Elsewhere she writes of how 'language smudges and erases', and how when she describes something  'it's only the husks of their names / that I've gathered and paralyzed' ('Makeshifts). But luckily for her readers, Twichell goes on trying to do this impossible thing and doing it breathtakingly well. This fat selected and new is full of exploratory, ambitious poems from a poet who's travelled a long way with her 'spiky quiver of words'.


 

The Irish poet Darragh Breen's second collection is seeped in recurring images of sea, ice, moon (a Victorian glass toy) and inhabited by dogs, pigs, horses, crows and whales, all viscerally and precisely described. In 'Pig Tales', for example:

     We pulled back the still-trembling fleshy ear
     of the freshly slaughtered pig
     to reveal the smooth moon
     that lay beneath.

Even the landscape is animal here with 'a bat-swarm of dead leaves' or 'clouds the colour of whale flesh' and a poem entitled 'Pieta' is about a an 'udder-heavy' cow and her dead calf.

The book's tour de force
is its long central poem, 'The Asylum of the Soul', which draws unforced parallels between Irish emigrant ships on their way across the Atlantic and earlier slave ships: 'Mere patches of / humanity on ships of bark, / mere morsels fasting on / Sailors Biscuits and whale bait', for example.  Even when those who survive reach land it's to 'No Irish' signs, the 'almshouse / shadows' of Staten Island or the 'Typhus province of ice-bound / Canada.'This is powerful, political poem that demands to be read aloud.
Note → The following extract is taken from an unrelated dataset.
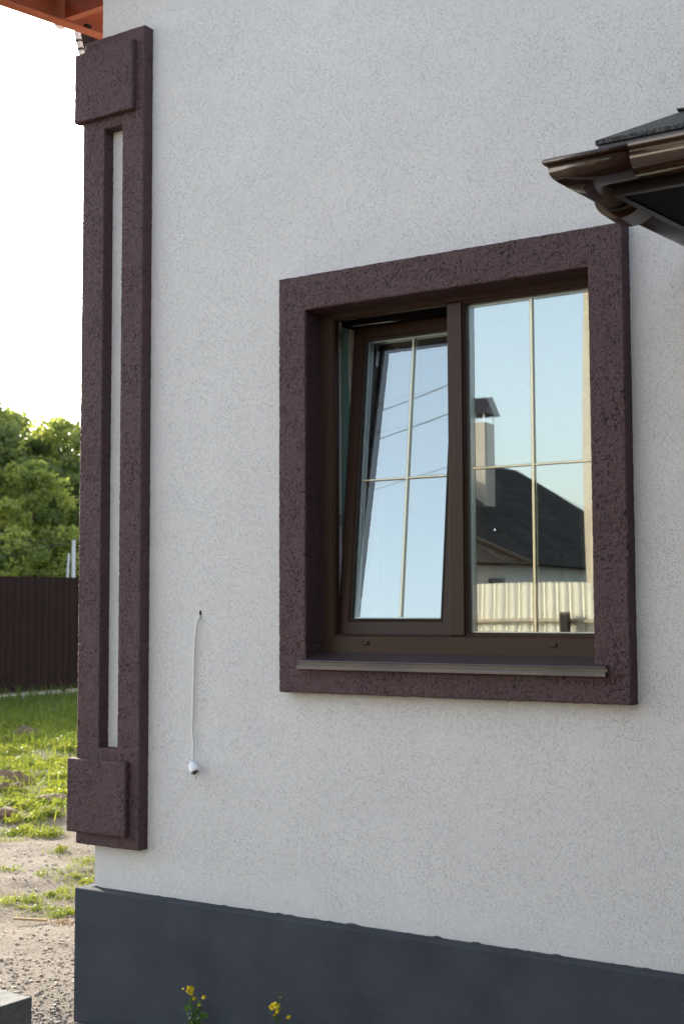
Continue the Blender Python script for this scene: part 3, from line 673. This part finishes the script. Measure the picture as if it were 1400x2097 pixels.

Elsewhere there are strong poems about 'Goya as a wolf'' ('He wants this light, to devour it, / to feel its warmth within his ribs') and Francis Bacon's crucifixion paintings, with the artist visiting an abattoir ('the rivers split / from an atlas-worth of veins that / he would sculpt into the clotted jellyfish forms...').
This is a dense, rich book of poems, with its surreal prose poems and original images ('the faint oranged-reds / glimpsed in the bog pools / of an emptied Connemara lanscape / as the dark sod / eats the sun') all revelling in language.  Only the final love lyrics feel a bit flat in comparison to the violence and energy elsewhere, and the book isn't done any favours by its drab grey cover - Breen deserves something much more eyecatching to draw readers in to his strange and potent poetry.  


After these two poets, Doris Kareva's Shape of Time, translated from Estonian, seems somewhat bloodless and abstracted. Kareva trained as a philologist, and these sequences of short untitled poems often explore ideas about language: 'The blood of language roars in a verb' she writes, and  'see / language burst, proud and frenzied, / ancient, awful, and fresh, / into unbelievable blossoms' .Yet there's a sense in which her poetry is 'showing not telling' these facts about language; typically and abstrusely she writes of  'the letters of a wordless word' and occasionally her aphoristic lines verge into new-ageish blandness: 'He who belongs in the universe  / shares with everyone' (61) or 'Whoever has learned to love / has learned to die'. Kareva's poetry is probably more meaty in the original, though: the dual translation shows long compound words in the Estonian which, when they occasionally get translated as one word ('painstone', 'mudpuddle', 'firesmoky'), add energy to the poems.

Amongst the abstractions, Kareva's concrete images stand out powerfully -
a seaside house as 'a ship just landed', 'the thoughtful taste of wild thyme', 'the light in the groves' yellow copse' all give a sense of her northern landscape, and occasionally she alludes to her country's past: 'I am chilled by history. / All borders are cages.' These are intellectually ambitious poems, whose structure with its riffs and repetitions nods towards music, but they lack the gutsy vitality of Breen and Twichell whose poems make the 'loved world' so physical and sensual.